Gogoro bets on China’s electric scooter market ahead of Spac deal


Gogoro will seek to crack the notoriously competitive Chinese automotive market ahead of a Nasdaq listing via a special purpose acquisition company that will value the electric scooter and battery swapping tech group at $2.35bn.

The launch of Gogoro’s technology in Hangzhou on Monday is a sign of the enduring draw of the Chinese market despite investment and supply chain decoupling from China as Beijing cracks down on dominant domestic tech groups and foreign fundraising.

“It’s just a huge market. There’s just so many vehicles on the road there, you’ve got to go in,” Horace Luke, Gogoro’s founder and chief executive, told the Financial Times.

The Taiwan company’s foray into China also comes despite a plethora of challenges — including intellectual property theft, overcapacity and cut-throat competition — that has forestalled success for carmakers including Ford, Hyundai and Tesla in the country.

Gogoro is not selling its scooters in China, which, with 300m riders on the road, is the world’s biggest two-wheeled vehicle market. Instead, it is deploying its battery swapping technology in partnership with Yadea, the biggest maker of two-wheeled electric vehicles, and Dachangjiang, China’s leading seller of petrol-powered two-wheelers.

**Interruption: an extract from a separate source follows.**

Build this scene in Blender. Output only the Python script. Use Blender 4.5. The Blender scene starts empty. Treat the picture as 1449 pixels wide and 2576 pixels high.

The Chinese companies are releasing new scooter models that will work on Gogoro’s swapping network, starting with 80 stations in Hangzhou. The network allows drivers to quickly swap depleted batteries, meaning they avoid charging their own scooters.

The joint-venture model, Luke said, was comparable to the approach in China of Microsoft or chip designer MediaTek, companies whose platforms and underpinning technology are licensed by local groups.

Luke also contrasted the plan with that of Tesla, whose dominance in China has been this year challenged by domestic brands and state media attacks. By working with Chinese companies, rather than competing against them, Gogoro believes it is less likely to suffer IP theft and will be less exposed to the competitive pressures that stymied other global automakers.

“We believed in an ‘Android’ platform, we don’t believe in the ‘Apple’ way of doing it, or the ‘Tesla’ way of doing it,” Luke said, referring to Google’s smartphone operating system, which is available on some rival manufacturers’ models. “Instead, we focus just on developing these partners and enabling them to use our platform.”

Gogoro’s entrance to the Chinese market comes at a critical juncture for the company, which is backed by Singapore’s state-owned investment fund and Al Gore’s Generation Investment Management.

Luke, a former Microsoft executive, plans to raise $550m by taking the company public through a merger with a blank cheque vehicle in the first quarter of 2022.

Gogoro’s existing shareholders will hold close to 80 per cent of the shares after the listing, which is also backed by Apple maker Foxconn and GoTo, the merged business of Gojek and Tokopedia and Indonesia’s biggest tech group.

“How much is on the line? A lot,” Luke said of the timing.

Tu Le, managing director of Sino Auto Insights, warned that China would be a “challenging” business environment for Gogoro, saying it needed to ensure its battery swapping infrastructure was built “in the right places”.

Gogoro’s move also comes as the broader EV market is in flux. Booming electric vehicle sales in China are a bright spot for the broader industry, which has been beset by production cuts stemming from shortages of chips and other components and fears of power shortages.

However, factory overcapacity in China, a hangover from years of state subsidies, has complicated the outlook of the local sector, with ramifications beyond China as analysts pointed to fears that low-cost vehicles would be dumped in foreign markets.